(RAW DATA):
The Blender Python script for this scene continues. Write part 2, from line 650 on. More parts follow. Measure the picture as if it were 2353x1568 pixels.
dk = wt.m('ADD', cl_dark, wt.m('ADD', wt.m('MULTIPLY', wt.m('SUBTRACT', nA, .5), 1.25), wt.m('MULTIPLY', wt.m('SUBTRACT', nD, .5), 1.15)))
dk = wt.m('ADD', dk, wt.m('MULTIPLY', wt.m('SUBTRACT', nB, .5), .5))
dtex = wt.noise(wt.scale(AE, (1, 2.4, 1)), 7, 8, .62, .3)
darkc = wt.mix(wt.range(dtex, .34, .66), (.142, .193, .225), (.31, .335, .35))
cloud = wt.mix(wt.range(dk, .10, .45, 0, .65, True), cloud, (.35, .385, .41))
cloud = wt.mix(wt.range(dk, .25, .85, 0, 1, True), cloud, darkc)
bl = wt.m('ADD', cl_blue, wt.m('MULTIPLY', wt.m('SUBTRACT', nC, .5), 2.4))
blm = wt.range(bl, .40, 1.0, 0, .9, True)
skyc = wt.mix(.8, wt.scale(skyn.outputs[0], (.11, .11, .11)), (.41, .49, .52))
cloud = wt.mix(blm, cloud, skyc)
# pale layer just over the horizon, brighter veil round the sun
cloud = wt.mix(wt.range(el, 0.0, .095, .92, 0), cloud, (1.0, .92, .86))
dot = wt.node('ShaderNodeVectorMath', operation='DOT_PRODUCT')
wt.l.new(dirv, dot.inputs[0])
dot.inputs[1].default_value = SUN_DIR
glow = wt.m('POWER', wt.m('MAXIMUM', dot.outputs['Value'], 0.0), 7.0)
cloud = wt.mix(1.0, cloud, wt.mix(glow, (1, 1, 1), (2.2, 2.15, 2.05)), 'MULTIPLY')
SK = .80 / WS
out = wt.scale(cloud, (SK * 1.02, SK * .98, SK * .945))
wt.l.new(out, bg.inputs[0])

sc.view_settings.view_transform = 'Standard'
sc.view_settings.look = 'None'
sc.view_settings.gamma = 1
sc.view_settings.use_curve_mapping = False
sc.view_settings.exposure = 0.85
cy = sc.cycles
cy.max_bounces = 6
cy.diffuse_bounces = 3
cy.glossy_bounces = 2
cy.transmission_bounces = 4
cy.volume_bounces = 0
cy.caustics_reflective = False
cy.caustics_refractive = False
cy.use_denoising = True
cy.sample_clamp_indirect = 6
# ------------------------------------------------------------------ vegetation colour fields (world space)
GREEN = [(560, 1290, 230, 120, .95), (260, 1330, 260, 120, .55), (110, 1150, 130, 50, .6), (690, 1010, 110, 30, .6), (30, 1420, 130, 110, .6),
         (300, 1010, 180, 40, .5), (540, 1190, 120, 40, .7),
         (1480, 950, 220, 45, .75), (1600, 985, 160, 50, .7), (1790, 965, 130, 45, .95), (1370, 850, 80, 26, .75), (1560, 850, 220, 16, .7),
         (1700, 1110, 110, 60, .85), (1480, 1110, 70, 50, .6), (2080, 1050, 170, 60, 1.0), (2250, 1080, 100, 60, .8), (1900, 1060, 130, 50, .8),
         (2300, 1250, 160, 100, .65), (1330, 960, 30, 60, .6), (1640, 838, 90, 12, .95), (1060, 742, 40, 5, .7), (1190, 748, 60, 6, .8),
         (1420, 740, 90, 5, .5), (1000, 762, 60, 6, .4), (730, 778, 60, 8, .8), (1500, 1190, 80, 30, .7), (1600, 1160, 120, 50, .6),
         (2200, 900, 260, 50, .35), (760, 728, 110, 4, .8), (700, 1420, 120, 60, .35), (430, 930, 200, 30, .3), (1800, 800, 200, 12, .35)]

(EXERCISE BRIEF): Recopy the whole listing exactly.

(RESPONSE BELOW):
The Blender Python script for this scene continues. Write part 2, from line 650 on. More parts follow. Measure the picture as if it were 2353x1568 pixels.
dk = wt.m('ADD', cl_dark, wt.m('ADD', wt.m('MULTIPLY', wt.m('SUBTRACT', nA, .5), 1.25), wt.m('MULTIPLY', wt.m('SUBTRACT', nD, .5), 1.15)))
dk = wt.m('ADD', dk, wt.m('MULTIPLY', wt.m('SUBTRACT', nB, .5), .5))
dtex = wt.noise(wt.scale(AE, (1, 2.4, 1)), 7, 8, .62, .3)
darkc = wt.mix(wt.range(dtex, .34, .66), (.142, .193, .225), (.31, .335, .35))
cloud = wt.mix(wt.range(dk, .10, .45, 0, .65, True), cloud, (.35, .385, .41))
cloud = wt.mix(wt.range(dk, .25, .85, 0, 1, True), cloud, darkc)
bl = wt.m('ADD', cl_blue, wt.m('MULTIPLY', wt.m('SUBTRACT', nC, .5), 2.4))
blm = wt.range(bl, .40, 1.0, 0, .9, True)
skyc = wt.mix(.8, wt.scale(skyn.outputs[0], (.11, .11, .11)), (.41, .49, .52))
cloud = wt.mix(blm, cloud, skyc)
# pale layer just over the horizon, brighter veil round the sun
cloud = wt.mix(wt.range(el, 0.0, .095, .92, 0), cloud, (1.0, .92, .86))
dot = wt.node('ShaderNodeVectorMath', operation='DOT_PRODUCT')
wt.l.new(dirv, dot.inputs[0])
dot.inputs[1].default_value = SUN_DIR
glow = wt.m('POWER', wt.m('MAXIMUM', dot.outputs['Value'], 0.0), 7.0)
cloud = wt.mix(1.0, cloud, wt.mix(glow, (1, 1, 1), (2.2, 2.15, 2.05)), 'MULTIPLY')
SK = .80 / WS
out = wt.scale(cloud, (SK * 1.02, SK * .98, SK * .945))
wt.l.new(out, bg.inputs[0])

sc.view_settings.view_transform = 'Standard'
sc.view_settings.look = 'None'
sc.view_settings.gamma = 1
sc.view_settings.use_curve_mapping = False
sc.view_settings.exposure = 0.85
cy = sc.cycles
cy.max_bounces = 6
cy.diffuse_bounces = 3
cy.glossy_bounces = 2
cy.transmission_bounces = 4
cy.volume_bounces = 0
cy.caustics_reflective = False
cy.caustics_refractive = False
cy.use_denoising = True
cy.sample_clamp_indirect = 6
# ------------------------------------------------------------------ vegetation colour fields (world space)
GREEN = [(560, 1290, 230, 120, .95), (260, 1330, 260, 120, .55), (110, 1150, 130, 50, .6), (690, 1010, 110, 30, .6), (30, 1420, 130, 110, .6),
         (300, 1010, 180, 40, .5), (540, 1190, 120, 40, .7),
         (1480, 950, 220, 45, .75), (1600, 985, 160, 50, .7), (1790, 965, 130, 45, .95), (1370, 850, 80, 26, .75), (1560, 850, 220, 16, .7),
         (1700, 1110, 110, 60, .85), (1480, 1110, 70, 50, .6), (2080, 1050, 170, 60, 1.0), (2250, 1080, 100, 60, .8), (1900, 1060, 130, 50, .8),
         (2300, 1250, 160, 100, .65), (1330, 960, 30, 60, .6), (1640, 838, 90, 12, .95), (1060, 742, 40, 5, .7), (1190, 748, 60, 6, .8),
         (1420, 740, 90, 5, .5), (1000, 762, 60, 6, .4), (730, 778, 60, 8, .8), (1500, 1190, 80, 30, .7), (1600, 1160, 120, 50, .6),
         (2200, 900, 260, 50, .35), (760, 728, 110, 4, .8), (700, 1420, 120, 60, .35), (430, 930, 200, 30, .3), (1800, 800, 200, 12, .35)]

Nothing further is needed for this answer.